⟨
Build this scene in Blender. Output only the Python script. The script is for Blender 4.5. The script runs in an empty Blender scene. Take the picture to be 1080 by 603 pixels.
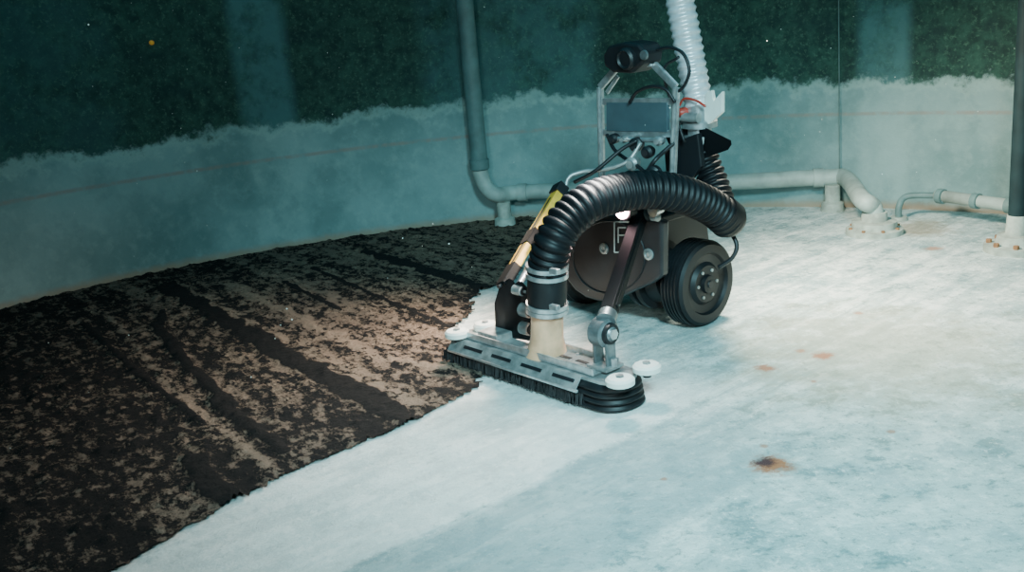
import bpy, math, random
from mathutils import Vector, Matrix, noise
random.seed(4)
p=math.radians(15.6); rho=math.radians(5); H=1.4
C=Vector((0,0,H)); O=Vector((.56,4.38,0)); er=Vector((.64,-.768,0)).normalized(); ef=Vector((-.768,-.64,0)).normalized(); ez=Vector((0,0,1))
# ---------- survey helpers (photo measurement -> real positions on known planes)
def ray(u,v):
    x=(u-540)/1080; y=(301.5-v)/1080
    xp=x*math.cos(rho)+y*math.sin(rho); yp=-x*math.sin(rho)+y*math.cos(rho)
    return Vector((xp, math.cos(p)+yp*math.sin(p), -math.sin(p)+yp*math.cos(p)))
def hit(u,v,n,val,o):
    d=ray(u,v); return C+d*((val-(C-o).dot(n))/d.dot(n))
def F(u,v,f): return hit(u,v,ef,f,O)
def Z(u,v,z=0): return hit(u,v,ez,z,Vector())
def L(r,f,z): return O+er*r+ef*f+ez*z
cc=Vector((.1,2.63,0)); RW=4.03
# ---------- materials
def nn(nt,t,**k):
    n=nt.nodes.new(t)
    for a,b in k.items(): setattr(n,a,b)
    return n
def mat(name,col,rough=.5,metal=0,var=.25,scale=12,col2=None,bump=0,emit=None,es=0,trans=0,spec=.5):
    m=bpy.data.materials.new(name); m.use_nodes=True; nt=m.node_tree; b=nt.nodes['Principled BSDF']
    tc=nn(nt,'ShaderNodeTexCoord'); no=nn(nt,'ShaderNodeTexNoise'); no.inputs['Scale'].default_value=scale; no.inputs['Detail'].default_value=6
    nt.links.new(tc.outputs['Object'],no.inputs['Vector'])
    r=nn(nt,'ShaderNodeValToRGB'); c2=col2 or tuple(x*(1-var) for x in col)
    r.color_ramp.elements[0].position=.35; r.color_ramp.elements[1].position=.65
    r.color_ramp.elements[0].color=(*c2,1); r.color_ramp.elements[1].color=(*col,1)
    nt.links.new(no.outputs['Fac'],r.inputs['Fac']); nt.links.new(r.outputs['Color'],b.inputs['Base Color'])
    b.inputs['Roughness'].default_value=rough; b.inputs['Metallic'].default_value=metal; b.inputs['Specular IOR Level'].default_value=spec
    if bump:
        bp=nn(nt,'ShaderNodeBump'); bp.inputs['Strength'].default_value=bump; bp.inputs['Distance'].default_value=.01
        nt.links.new(no.outputs['Fac'],bp.inputs['Height']); nt.links.new(bp.outputs['Normal'],b.inputs['Normal'])
    if emit: b.inputs['Emission Color'].default_value=(*emit,1); b.inputs['Emission Strength'].default_value=es
    if trans: b.inputs['Transmission Weight'].default_value=trans
    return m
M_black=mat('black_rubber',(.009,.010,.012),.5,0,.4,spec=.35)
M_hose=mat('black_hose_rubber',(.006,.007,.009),.48,0,.4,spec=.22)
M_blackp=mat('black_anodised',(.007,.009,.012),.5,0,.3)
M_strut=mat('black_powder_coat',(.005,.006,.007),.55,0,.3,spec=.10)
M_cover=mat('dark_housing',(.030,.030,.034),.35,.3,.4,9)
M_steel=mat('brushed_steel',(.62,.66,.68),.32,.8,.35,30)
M_alu=mat('aluminium',(.40,.43,.43),.4,.55,.5,20)
M_joint=mat('joint_casting',(.20,.23,.24),.4,.6,.5,25)
M_white=mat('white_plastic',(.72,.76,.72),.45,0,.15)
M_yellow=mat('yellow_bar',(.75,.42,.05),.5,0,.3,25)
M_panel=mat('control_panel_grey',(.07,.11,.13),.4,.2,.2)
M_trans=mat('amber_suction_tube',(.85,.46,.28),.3,0,.35,14,trans=.05)
M_hosew=mat('silver_lay_hose',(.72,.76,.80),.35,.3,.25,25)
M_red=mat('red_valve',(.5,.05,.03),.4,0,.2)
M_pipe=mat('galvanised_pipe',(.13,.22,.22),.6,.0,.35,9,bump=.2)
M_pipel=mat('pale_pvc_pipe',(.38,.46,.43),.55,0,.35,9)
M_post=mat('dark_post_paint',(.010,.026,.030),.7,0,.4,9,spec=.2)
M_conc=mat('fitting_concrete',(.42,.47,.42),.8,0,.4,18,bump=.3)
M_rust=mat('rusty_bolt',(.35,.17,.08),.8,.1,.5,40)
M_lamp=mat('lamp_lens',(.9,.8,.8),.2,0,.1,emit=(1,.60,.64),es=40)
M_line=mat('white_marking',(.6,.62,.6),.5)
M_led=mat('amber_led',(.8,.4,.05),.4,emit=(1,.5,.05),es=.10)
# ---------- mesh helpers
def obj(name,verts,faces,m,parent=None,smooth=True,bevel=0):
    me=bpy.data.meshes.new(name); me.from_pydata([tuple(v) for v in verts],[],faces); me.update()
    o=bpy.data.objects.new(name,me); bpy.context.scene.collection.objects.link(o)
    if m: me.materials.append(m)
    if smooth:
        for q in me.polygons: q.use_smooth=True
    if bevel:
        b=o.modifiers.new('b','BEVEL'); b.width=bevel; b.segments=2; b.limit_method='ANGLE'
    if parent:
        o.parent=parent; o.matrix_parent_inverse=parent.matrix_world.inverted()
    return o
def empty(name,loc):
    e=bpy.data.objects.new(name,None); e.location=loc; e.empty_display_size=.1
    bpy.context.scene.collection.objects.link(e); e.matrix_world=Matrix.Translation(loc); return e
def catmull(P,n):
    P=[Vector(q) for q in P]; Q=[P[0]*2-P[1]]+P+[P[-1]*2-P[-2]]; out=[]
    for i in range(1,len(Q)-2):
        a,b,c,d=Q[i-1:i+3]
        for k in range(n):
            t=k/n; out.append(.5*((2*b)+(c-a)*t+(2*a-5*b+4*c-d)*t*t+(3*b-a-3*c+d)*t**3))
    out.append(P[-1]); return out
def resample(P,step):
    out=[P[0]]; acc=0
    for i in range(1,len(P)):
        seg=P[i]-P[i-1]; l=seg.length; pos=0
        while acc+(l-pos)>=step and l>0:
            pos+=step-acc; acc=0; out.append(P[i-1]+seg*(pos/l))
        acc+=l-pos
    if (out[-1]-P[-1]).length>step*.3: out.append(P[-1])
    return out
def sweep(name,P,rad,m,parent=None,seg=24,cap=True,smooth=True):
    n=len(P); V=[];Fc=[]
    t0=(P[1]-P[0]).normalized(); up=Vector((0,0,1)) if abs(t0.z)<.9 else Vector((1,0,0))
    N=t0.cross(up).normalized(); pt=t0
    for i in range(n):
        t=(P[min(i+1,n-1)]-P[max(i-1,0)]).normalized()
        q=pt.rotation_difference(t); N=(q@N); N=(N-t*N.dot(t)).normalized(); B=t.cross(N); pt=t
        r=rad(i) if callable(rad) else rad
        for k in range(seg):
            a=2*math.pi*k/seg; V.append(P[i]+N*math.cos(a)*r+B*math.sin(a)*r)
    for i in range(n-1):
        for k in range(seg):
            Fc.append((i*seg+k,i*seg+(k+1)%seg,(i+1)*seg+(k+1)%seg,(i+1)*seg+k))
    if cap:
        Fc.append(tuple(range(seg-1,-1,-1))); Fc.append(tuple((n-1)*seg+k for k in range(seg)))
    o=obj(name,V,Fc,m,parent,smooth)
    if smooth and cap:
        for q in list(o.data.polygons)[-2:]: q.use_smooth=False
    return o
def tube(name,pts,r,m,parent=None,seg=16,n=8,curve=True):
    P=catmull(pts,n) if curve and len(pts)>2 else [Vector(q) for q in pts]
    return sweep(name,P,r,m,parent,seg)
def corr(name,pts,r,amp,pitch,m,parent,seg=28):
    st=pitch/6; P=resample(catmull(pts,24),st)
    return sweep(name,P,lambda i:r+amp*(abs(math.sin(math.pi*i/6))**.7-.5)*2,m,parent,seg)
def lathe(name,c,axis,prof,m,parent=None,seg=32):
    axis=axis.normalized(); up=ez if abs(axis.z)<.9 else Vector((1,0,0)); N=axis.cross(up).normalized(); B=axis.cross(N)
    V=[];Fc=[]
    for (h,r) in prof:
        for k in range(seg):
            a=2*math.pi*k/seg; V.append(c+axis*h+(N*math.cos(a)+B*math.sin(a))*max(r,1e-4))
    for i in range(len(prof)-1):
        for k in range(seg): Fc.append((i*seg+k,i*seg+(k+1)%seg,(i+1)*seg+(k+1)%seg,(i+1)*seg+k))
    Fc.append(tuple(range(seg-1,-1,-1))); Fc.append(tuple((len(prof)-1)*seg+k for k in range(seg)))
    o=obj(name,V,Fc,m,parent,True)
    md=o.modifiers.new('es','EDGE_SPLIT'); md.split_angle=math.radians(35)
    return o
def cyl(name,a,b,r,m,parent=None,seg=24,r2=None):
    d=(b-a); return lathe(name,a,d,[(0,r),(d.length,r2 or r)],m,parent,seg)
def box(name,c,ax,dims,m,parent=None,bevel=.004):
    X,Y,Zx=ax; V=[]
    for sx in(-1,1):
        for sy in(-1,1):
            for sz in(-1,1): V.append(c+X*dims[0]/2*sx+Y*dims[1]/2*sy+Zx*dims[2]/2*sz)
    Fc=[(0,1,3,2),(4,6,7,5),(0,4,5,1),(2,3,7,6),(0,2,6,4),(1,5,7,3)]
    o=obj(name,V,Fc,m,parent,False,bevel); return o
RA=(er,ef,ez)
def bar(name,a,b,w,h,m,parent,side=None,bevel=.003):
    X=(b-a).normalized(); Y=(side or er); Y=(Y-X*Y.dot(X)).normalized(); Zx=X.cross(Y)
    return box(name,(a+b)/2,(X,Y,Zx),((b-a).length,w,h),m,parent,bevel)
def prism(name,pts,off,m,parent,bevel=.003):
    n=len(pts); V=[q-off/2 for q in pts]+[q+off/2 for q in pts]
    Fc=[tuple(range(n-1,-1,-1)),tuple(range(n,2*n))]+[(i,(i+1)%n,n+(i+1)%n,n+i) for i in range(n)]
    o=obj(name,V,Fc,m,parent,False,bevel)
    return o

# ================= WALL =================
NS=240; hts=[0,.4,.8,1.2,1.8,2.4,3.2]; V=[];Fc=[]
for h in hts:
    for k in range(NS):
        a=2*math.pi*k/NS; V.append(cc+Vector((math.sin(a)*RW,math.cos(a)*RW,h)))
for i in range(len(hts)-1):
    for k in range(NS): Fc.append((i*NS+k,i*NS+(k+1)%NS,(i+1)*NS+(k+1)%NS,(i+1)*NS+k))
wm=bpy.data.materials.new('tank_wall_concrete'); wm.use_nodes=True; nt=wm.node_tree; bs=nt.nodes['Principled BSDF']; lk=nt.links.new
def math_(nt,op,a,b=None,c=None,clamp=False):
    n=nn(nt,'ShaderNodeMath',operation=op); n.use_clamp=clamp
    for i,x in enumerate((a,b,c)):
        if x is None: continue
        if isinstance(x,(int,float)): n.inputs[i].default_value=x
        else: nt.links.new(x,n.inputs[i])
    return n.outputs[0]
def sm(nt,x,a,b):
    n=nn(nt,'ShaderNodeMapRange',interpolation_type='SMOOTHSTEP'); nt.links.new(x,n.inputs[0])
    n.inputs[1].default_value=a; n.inputs[2].default_value=b; return n.outputs[0]
def mix(nt,f,a,b,bt='MIX'):
    n=nn(nt,'ShaderNodeMix',data_type='RGBA',blend_type=bt)
    for s,x in ((n.inputs[0],f),(n.inputs[6],a),(n.inputs[7],b)):
        if isinstance(x,(int,float)): s.default_value=x
        elif isinstance(x,tuple): s.default_value=(*x,1)
        else: nt.links.new(x,s)
    return n.outputs[2]
def noi(nt,vec,sc,det=6,rough=.55):
    n=nn(nt,'ShaderNodeTexNoise'); n.inputs['Scale'].default_value=sc; n.inputs['Detail'].default_value=det; n.inputs['Roughness'].default_value=rough
    nt.links.new(vec,n.inputs['Vector']); return n.outputs['Fac']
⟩
> **Your task**
Exactly how many lines contain "scene"? State the number and nothing else.

> **Exercise result**
3